As the real estate agent pounded the sign on their front lawn, the couple noticed smoke in the woods behind their home. The fire was getting too close for comfort. They weren’t being ordered to evacuate, but they knew it wouldn’t be long before they would have to go.
The couple started packing some of the essentials; passports, identification, insurance and the like. Before long, the sky was filled with smoke and was an eerie orange. A neighbour stood on a roof yelling down a “play-by-play” of how close the fire was getting so people knew how much time they had.
The packing became more frantic. With Reid talking to his grandma in Ontario on the tablet, Jenn and Derek grabbed what they could find, including the obvious, like photo books Jenn created for Reid and the unusual – a half a bag of candy which they thought they might need for the journey and two tickets to a nitro event, June 10th.
Then the call came to evacuate. With the entire community trying to leave and only one main road out of their subdivision, it seemed to take forever.
The couple was headed for the Shell camp, usually an hour away. Evacuation day, it took eight long, smoke-filled hours on the only road up – Highway 63.
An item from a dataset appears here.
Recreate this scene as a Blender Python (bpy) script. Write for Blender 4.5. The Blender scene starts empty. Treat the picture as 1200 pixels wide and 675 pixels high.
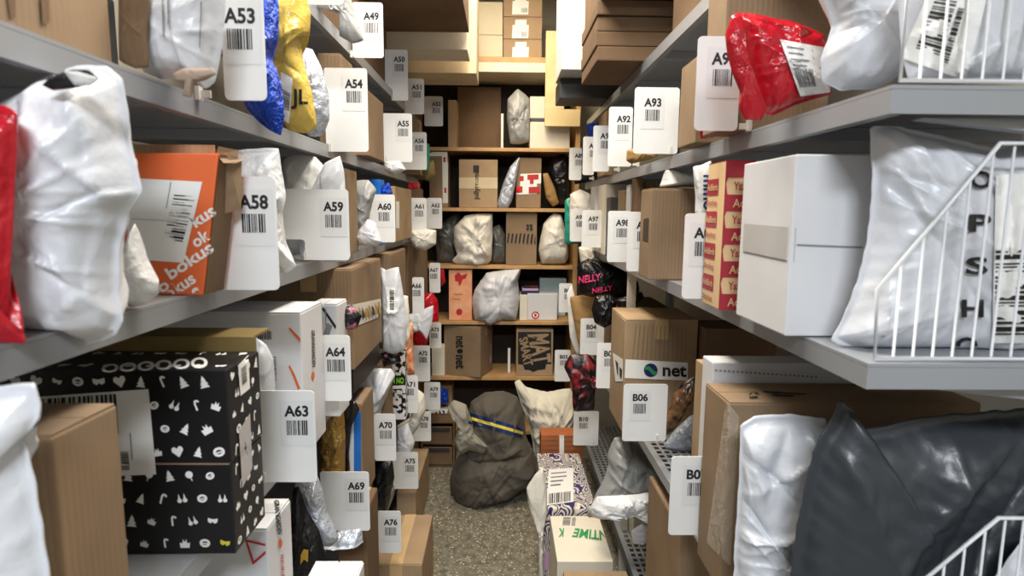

“People were going on both sides of road just to get out of the path of the fire,” says Derek.
After a night at the Shell camp, with Reid unable to keep food down because of the heavy smoke, Derek and Jenn decided to head south to Edmonton where one of Derek’s co-workers offered a trailer for them to use.
Shell fueled up their truck which was filled with their belongings, including the family dog, and they began their way south.
It was another long, worrying commute. They drove past Beacon Hill, one of the neighbourhoods with the greatest devastation in a community where 2,400 homes were destroyed by fire.
“On the hill (that leads to Highway 63) there were little cars and a Purolator van just sitting there. They were stuck in the ditch. They had taken the hill to try to get out.”
The sights of abandoned cars, burned out buildings coupled with the constant news reports on the radio; all were stressful.
“There was so much smoke everywhere, you worry… you think ‘I gotta get the heck through town before the police close things down,’” says Derek.
They made their way through and found lots of friendly people along the way including a welder who was directing Fort McMurray residents to his home for a free barbecue.
When they finally made it to Edmonton, the couple and Reid recovered in the trailer for four days before deciding to head to Wyoming to wait out the evacuation at Jenn’s parent’s home.
They’ve settled into a bit of a routine but Fort McMurray is constantly on their mind.
Jenn checks for updates with the municipality several times a day and friends, still in Alberta, share stories and photos on Facebook.
They think about what they will have to do when they return.
Their house, they think, will sell but they’ll have to spend days, maybe weeks cleaning up the smoke damage replacing everything from refrigerators to attic insulation which are likely to smell like smoke.
And the couple wonders what Fort McMurray will look like. They loved spending time in the woods behind their home. It’s all charred now and Jenn wonders how many animals were able to escape the flames.
For now, the plan is to return, leaving little Reid behind with grandma and grandpa, so they can repair the damage to their home to prepare for their next big move.
One thing Derek and Jenn Brush have learned from fleeing The Beast of Fort Mac, no matter how difficult the situation, they can handle it together.
“As long as people are safe, that’s all that matters,” says Jenn.